→ EXERCISE AIM: From the entries below, list each line with "Python".
------ DATA TO USE
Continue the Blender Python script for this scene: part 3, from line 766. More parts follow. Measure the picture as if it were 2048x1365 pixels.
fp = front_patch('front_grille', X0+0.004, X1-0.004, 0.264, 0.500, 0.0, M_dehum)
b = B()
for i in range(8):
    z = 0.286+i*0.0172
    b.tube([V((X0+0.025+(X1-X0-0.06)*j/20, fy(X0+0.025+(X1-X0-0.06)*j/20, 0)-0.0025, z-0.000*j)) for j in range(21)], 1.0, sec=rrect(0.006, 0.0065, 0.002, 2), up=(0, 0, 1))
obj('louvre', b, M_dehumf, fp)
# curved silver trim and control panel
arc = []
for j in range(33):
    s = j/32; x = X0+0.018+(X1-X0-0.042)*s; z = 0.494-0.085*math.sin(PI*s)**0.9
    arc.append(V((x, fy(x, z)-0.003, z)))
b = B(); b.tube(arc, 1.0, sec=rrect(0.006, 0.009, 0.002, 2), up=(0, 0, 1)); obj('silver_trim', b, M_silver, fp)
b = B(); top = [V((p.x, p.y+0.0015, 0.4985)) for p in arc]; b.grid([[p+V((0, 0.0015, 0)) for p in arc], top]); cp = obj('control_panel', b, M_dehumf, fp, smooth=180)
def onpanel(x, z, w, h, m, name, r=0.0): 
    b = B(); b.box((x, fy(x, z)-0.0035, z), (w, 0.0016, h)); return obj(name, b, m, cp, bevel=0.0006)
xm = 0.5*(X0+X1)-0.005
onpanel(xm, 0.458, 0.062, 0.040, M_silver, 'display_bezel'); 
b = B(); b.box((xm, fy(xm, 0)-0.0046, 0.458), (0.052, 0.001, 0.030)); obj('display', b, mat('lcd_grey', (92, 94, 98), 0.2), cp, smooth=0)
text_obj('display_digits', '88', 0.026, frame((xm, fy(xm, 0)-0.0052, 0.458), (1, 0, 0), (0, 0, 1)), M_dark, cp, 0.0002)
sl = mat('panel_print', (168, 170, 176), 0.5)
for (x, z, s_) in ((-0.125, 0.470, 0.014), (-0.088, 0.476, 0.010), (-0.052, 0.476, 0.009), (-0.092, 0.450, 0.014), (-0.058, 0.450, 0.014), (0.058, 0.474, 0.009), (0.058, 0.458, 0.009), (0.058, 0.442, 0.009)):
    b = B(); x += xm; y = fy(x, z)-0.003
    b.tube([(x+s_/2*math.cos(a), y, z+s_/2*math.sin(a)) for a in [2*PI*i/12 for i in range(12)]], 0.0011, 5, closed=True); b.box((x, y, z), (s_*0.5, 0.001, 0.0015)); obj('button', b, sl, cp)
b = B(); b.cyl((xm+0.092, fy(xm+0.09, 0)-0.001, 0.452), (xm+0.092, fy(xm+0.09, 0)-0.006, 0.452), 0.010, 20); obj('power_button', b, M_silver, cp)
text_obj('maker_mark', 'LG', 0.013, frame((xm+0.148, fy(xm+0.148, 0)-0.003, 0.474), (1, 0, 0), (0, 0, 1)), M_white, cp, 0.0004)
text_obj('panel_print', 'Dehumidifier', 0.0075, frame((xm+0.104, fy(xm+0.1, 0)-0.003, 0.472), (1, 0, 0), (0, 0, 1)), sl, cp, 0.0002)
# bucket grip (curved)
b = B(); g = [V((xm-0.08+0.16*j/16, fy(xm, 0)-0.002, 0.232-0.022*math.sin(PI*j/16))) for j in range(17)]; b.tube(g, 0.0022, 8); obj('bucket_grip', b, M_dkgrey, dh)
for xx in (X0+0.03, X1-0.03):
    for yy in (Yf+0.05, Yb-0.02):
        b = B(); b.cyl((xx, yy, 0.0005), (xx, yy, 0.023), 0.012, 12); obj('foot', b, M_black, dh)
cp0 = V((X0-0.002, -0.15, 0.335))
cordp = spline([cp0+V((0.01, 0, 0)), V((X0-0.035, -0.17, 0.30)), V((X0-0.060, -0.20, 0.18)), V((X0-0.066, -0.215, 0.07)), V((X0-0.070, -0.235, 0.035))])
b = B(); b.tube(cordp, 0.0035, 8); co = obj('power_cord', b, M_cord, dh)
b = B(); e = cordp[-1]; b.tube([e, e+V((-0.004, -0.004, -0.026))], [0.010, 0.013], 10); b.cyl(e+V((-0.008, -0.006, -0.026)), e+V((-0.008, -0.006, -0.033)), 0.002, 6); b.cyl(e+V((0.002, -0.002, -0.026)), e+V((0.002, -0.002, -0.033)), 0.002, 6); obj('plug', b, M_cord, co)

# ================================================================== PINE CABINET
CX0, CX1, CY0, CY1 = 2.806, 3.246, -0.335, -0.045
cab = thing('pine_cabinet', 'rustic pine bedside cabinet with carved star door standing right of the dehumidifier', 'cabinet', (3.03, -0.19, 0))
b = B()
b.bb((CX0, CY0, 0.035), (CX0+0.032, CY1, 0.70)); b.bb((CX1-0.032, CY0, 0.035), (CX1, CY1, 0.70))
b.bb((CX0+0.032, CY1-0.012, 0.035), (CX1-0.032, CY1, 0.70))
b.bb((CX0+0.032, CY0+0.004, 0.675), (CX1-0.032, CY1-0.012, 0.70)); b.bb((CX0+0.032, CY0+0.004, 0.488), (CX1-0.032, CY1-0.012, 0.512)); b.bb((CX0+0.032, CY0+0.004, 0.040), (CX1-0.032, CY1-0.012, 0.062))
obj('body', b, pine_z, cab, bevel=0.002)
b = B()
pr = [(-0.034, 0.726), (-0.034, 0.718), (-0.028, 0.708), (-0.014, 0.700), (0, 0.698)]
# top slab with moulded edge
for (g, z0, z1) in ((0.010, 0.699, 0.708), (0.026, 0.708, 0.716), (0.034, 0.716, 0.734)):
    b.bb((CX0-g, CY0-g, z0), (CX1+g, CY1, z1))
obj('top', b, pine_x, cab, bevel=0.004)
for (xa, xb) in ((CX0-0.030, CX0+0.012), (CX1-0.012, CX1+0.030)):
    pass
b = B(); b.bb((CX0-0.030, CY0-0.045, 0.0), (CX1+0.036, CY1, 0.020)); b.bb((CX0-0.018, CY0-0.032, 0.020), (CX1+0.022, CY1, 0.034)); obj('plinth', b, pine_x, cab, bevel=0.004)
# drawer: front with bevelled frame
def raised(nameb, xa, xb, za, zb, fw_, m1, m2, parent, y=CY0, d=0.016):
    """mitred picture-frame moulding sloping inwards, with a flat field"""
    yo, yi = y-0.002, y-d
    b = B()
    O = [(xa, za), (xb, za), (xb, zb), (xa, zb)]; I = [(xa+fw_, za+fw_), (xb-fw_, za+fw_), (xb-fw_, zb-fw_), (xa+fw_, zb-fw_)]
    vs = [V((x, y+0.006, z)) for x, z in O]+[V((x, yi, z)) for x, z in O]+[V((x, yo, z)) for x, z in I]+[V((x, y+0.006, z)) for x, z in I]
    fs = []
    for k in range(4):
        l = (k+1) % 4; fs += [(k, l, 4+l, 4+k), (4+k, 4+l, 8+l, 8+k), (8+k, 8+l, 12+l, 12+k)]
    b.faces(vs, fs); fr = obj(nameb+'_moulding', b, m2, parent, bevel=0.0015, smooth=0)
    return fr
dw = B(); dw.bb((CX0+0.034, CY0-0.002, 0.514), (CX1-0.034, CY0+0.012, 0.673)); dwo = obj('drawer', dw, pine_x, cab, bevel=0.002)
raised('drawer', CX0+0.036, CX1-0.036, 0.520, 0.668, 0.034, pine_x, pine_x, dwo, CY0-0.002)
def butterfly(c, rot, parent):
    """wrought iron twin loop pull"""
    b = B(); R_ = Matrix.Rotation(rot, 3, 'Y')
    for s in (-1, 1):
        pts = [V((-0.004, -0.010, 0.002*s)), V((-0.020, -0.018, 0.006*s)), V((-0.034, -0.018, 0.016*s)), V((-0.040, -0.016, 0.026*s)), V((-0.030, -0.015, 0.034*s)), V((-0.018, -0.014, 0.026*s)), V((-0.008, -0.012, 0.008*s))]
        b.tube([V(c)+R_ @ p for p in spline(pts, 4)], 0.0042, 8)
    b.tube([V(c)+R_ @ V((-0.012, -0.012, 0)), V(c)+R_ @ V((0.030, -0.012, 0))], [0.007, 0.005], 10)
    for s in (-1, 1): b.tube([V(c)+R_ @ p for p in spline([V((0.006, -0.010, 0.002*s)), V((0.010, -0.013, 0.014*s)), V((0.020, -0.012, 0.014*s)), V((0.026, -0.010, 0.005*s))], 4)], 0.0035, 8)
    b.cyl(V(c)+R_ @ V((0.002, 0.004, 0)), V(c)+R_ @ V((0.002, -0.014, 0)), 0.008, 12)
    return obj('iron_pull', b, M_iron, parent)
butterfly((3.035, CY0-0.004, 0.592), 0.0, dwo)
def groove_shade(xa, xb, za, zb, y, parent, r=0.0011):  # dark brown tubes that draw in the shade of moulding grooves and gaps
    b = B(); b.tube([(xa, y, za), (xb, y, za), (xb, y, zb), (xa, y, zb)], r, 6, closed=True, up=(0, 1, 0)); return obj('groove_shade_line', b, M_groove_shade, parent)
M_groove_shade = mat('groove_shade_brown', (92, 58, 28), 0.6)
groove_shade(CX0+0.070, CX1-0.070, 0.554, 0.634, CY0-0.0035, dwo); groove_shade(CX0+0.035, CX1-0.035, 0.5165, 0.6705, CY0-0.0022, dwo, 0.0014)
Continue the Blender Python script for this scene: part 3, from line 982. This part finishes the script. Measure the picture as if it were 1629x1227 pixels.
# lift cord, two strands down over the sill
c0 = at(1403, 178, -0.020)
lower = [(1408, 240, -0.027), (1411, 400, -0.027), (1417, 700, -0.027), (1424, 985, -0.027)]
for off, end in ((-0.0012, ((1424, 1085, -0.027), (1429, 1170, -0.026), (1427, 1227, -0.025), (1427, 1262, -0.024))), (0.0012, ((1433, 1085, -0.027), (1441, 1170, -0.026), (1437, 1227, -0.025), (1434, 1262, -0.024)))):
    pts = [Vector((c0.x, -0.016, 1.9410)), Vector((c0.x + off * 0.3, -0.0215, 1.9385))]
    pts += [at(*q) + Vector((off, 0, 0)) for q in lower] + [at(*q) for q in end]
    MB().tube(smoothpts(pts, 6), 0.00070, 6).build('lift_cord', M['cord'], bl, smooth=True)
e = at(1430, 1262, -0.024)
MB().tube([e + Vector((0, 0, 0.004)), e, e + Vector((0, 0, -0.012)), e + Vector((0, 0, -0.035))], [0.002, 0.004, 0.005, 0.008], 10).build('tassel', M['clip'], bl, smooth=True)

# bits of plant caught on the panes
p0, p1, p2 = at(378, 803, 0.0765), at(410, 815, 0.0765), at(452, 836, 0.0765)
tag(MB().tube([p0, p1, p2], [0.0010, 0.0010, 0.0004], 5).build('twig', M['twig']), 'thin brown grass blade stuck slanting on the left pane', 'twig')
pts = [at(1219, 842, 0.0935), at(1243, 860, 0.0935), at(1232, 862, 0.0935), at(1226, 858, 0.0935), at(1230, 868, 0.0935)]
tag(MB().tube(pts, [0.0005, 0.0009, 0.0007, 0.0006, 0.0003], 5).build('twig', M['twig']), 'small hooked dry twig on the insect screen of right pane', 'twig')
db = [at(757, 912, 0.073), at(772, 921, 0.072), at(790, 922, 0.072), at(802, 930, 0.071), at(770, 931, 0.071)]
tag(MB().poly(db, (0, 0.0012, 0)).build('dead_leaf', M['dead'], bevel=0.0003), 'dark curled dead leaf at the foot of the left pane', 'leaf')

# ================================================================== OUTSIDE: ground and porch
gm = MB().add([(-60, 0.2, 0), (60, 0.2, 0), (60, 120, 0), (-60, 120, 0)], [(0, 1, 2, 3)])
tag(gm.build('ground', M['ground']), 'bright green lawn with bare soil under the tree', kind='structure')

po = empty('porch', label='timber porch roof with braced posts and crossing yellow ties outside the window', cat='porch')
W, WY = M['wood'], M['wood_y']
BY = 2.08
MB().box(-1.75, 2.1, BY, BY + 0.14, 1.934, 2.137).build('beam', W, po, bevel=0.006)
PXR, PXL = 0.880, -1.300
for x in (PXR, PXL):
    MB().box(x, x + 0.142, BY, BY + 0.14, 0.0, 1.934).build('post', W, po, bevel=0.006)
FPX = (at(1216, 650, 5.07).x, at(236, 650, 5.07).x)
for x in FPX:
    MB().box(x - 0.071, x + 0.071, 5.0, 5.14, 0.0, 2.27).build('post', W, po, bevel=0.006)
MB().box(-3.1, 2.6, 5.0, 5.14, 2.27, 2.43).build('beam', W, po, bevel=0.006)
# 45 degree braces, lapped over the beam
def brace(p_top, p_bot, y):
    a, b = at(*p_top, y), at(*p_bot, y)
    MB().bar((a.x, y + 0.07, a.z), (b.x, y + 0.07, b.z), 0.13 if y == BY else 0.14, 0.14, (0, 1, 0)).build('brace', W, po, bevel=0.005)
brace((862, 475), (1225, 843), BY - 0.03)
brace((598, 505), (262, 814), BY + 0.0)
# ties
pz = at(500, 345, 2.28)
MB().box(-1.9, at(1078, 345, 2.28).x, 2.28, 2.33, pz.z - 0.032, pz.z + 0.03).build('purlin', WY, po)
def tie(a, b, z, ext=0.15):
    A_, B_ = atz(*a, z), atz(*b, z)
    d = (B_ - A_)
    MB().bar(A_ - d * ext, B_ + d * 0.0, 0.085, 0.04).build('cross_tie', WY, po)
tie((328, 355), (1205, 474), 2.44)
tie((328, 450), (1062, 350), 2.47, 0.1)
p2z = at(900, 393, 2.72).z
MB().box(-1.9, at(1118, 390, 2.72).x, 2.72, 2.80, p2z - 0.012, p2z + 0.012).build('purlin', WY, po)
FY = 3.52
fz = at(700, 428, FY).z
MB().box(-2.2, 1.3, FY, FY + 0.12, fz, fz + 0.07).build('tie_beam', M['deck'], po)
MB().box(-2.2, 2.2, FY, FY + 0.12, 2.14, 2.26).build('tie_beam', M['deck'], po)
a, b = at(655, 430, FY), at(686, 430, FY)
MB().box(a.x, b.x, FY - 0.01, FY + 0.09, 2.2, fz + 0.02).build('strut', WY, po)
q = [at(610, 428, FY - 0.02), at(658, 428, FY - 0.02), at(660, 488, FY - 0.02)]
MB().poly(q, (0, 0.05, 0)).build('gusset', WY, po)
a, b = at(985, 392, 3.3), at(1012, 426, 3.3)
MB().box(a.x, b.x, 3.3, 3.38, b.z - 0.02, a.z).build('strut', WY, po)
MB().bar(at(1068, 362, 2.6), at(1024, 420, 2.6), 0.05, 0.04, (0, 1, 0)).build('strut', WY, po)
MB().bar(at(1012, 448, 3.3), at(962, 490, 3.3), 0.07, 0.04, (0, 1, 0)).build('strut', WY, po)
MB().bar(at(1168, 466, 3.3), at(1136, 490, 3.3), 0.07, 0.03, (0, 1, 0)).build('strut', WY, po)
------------
→ RESULT OF THE EXERCISE:
Continue the Blender Python script for this scene: part 3, from line 766. More parts follow. Measure the picture as if it were 2048x1365 pixels.
Continue the Blender Python script for this scene: part 3, from line 982. This part finishes the script. Measure the picture as if it were 1629x1227 pixels.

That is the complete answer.